Desse modo, as cinco âncoras postas em aspa no brasão de Colón, mais não devem ser entendidas do que representando a dignidade de Almirante em que fora investido. Tome-se como exemplo a primeira página do privilégio de confirmação do Almirantado de Granada a D. Fadrique Enríquez de Cabrera, a qual ilustra a capa do estudo dedicado ao Almirantazgo de Castilla, assinado por José Manuel Calderón Ortega. Em rodapé, figura o escudo de armas daquele Fadrique Enríquez, o quarto almirante da sua família (Enríquez de Castilla), ou o sexto se considerarmos igualmente a linhagem da bisavó D. Juana de Mendoza y Ayala, irmã e sobrinha dos almirantes da casa de Mendoza. O referido escudo apresenta-se esquartelado de Enríquez de Castilla, contra Cabreras de Módica, interessando-nos mais particularmente a representação heráldica relativa aos primeiros. (Calderón Ortega, 2003)

Segundo o Diccionario Heraldico y Nobiliario de Fernando Gonzalez-Doria, as armas dos Enríquez ordenavam-se da seguinte forma na sua origem: escudo mantelado; 1º e 2º , em campo vermelho, um castelo de ouro, e no mantel de prata, um leão rampante de vermelho. (Gonzalez-Doria, 1994, pp. 524)

Pedra de armas dos Enríquez, almirantes de Castilla - Séc. XV (Castelo de Torrelobatón)
Pedra de armas dos Enríquez, almirantes de Castilla – Séc. XV (Castelo de Torrelobatón)

Após a elevação de Alfonso Enríquez ao cargo de almirante de Castilla, em 1405, esse ramo da linhagem acrescentou à sua representação heráldica, uma bordadura de prata, carregada indiferentemente de seis ou oito âncoras azuis, travadas de ouro. Registam-no os escudos existentes no castelo de Torrelobatón, que lhes pertenceu (6 âncoras), e verifica-se no aludido exemplo da capa do livro de Calderón Ortega, extraído do privilégio de confirmação do Almirantado de Granada (8 âncoras), provando-se deste modo que o número das mesmas era, de facto, aleatório e sujeito ao regimento heráldico ou às condicionantes do desenho.

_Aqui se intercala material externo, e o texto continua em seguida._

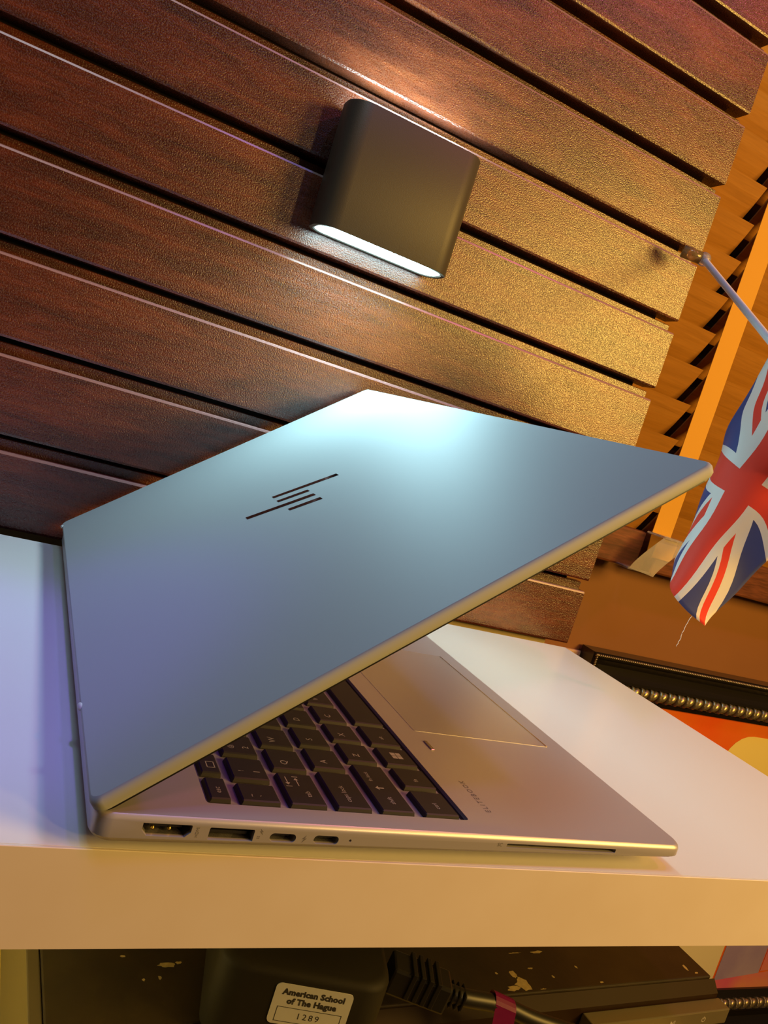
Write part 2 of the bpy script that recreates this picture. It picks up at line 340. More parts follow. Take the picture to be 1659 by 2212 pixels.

Explanado este ponto de vista, deverá ser descartado o nome de Diego Hurtado de Mendoza, dos possíveis titulares do almirantado de Castilla, pertencentes à casa de Soutomaior, resumindo-se então a lista a três nomes, todos naturais de Pontevedra: Paio Gomes Charino, cujo sepulcro apresenta em evidência as armas dos Soutomaior; Álvaro Paes, possível titular da casa na transição do século XIII para o XIV; e Alfonso Jofre Tenório, membro segundo da casa de Tenório, senhorio que pertenceu por sucessão hereditária, desde finais do século XIV, também aos Soutomaior. À luz dos considerandos das linhagens de antanho, só estes três nomes, entre a extensa lista dos trinta e três almirantes de Castilla, podem ser considerados como pertencentes àquela casa, logo pertencentes à «família» do Conde de Caminha, D. Pedro Álvares de Soutomaior.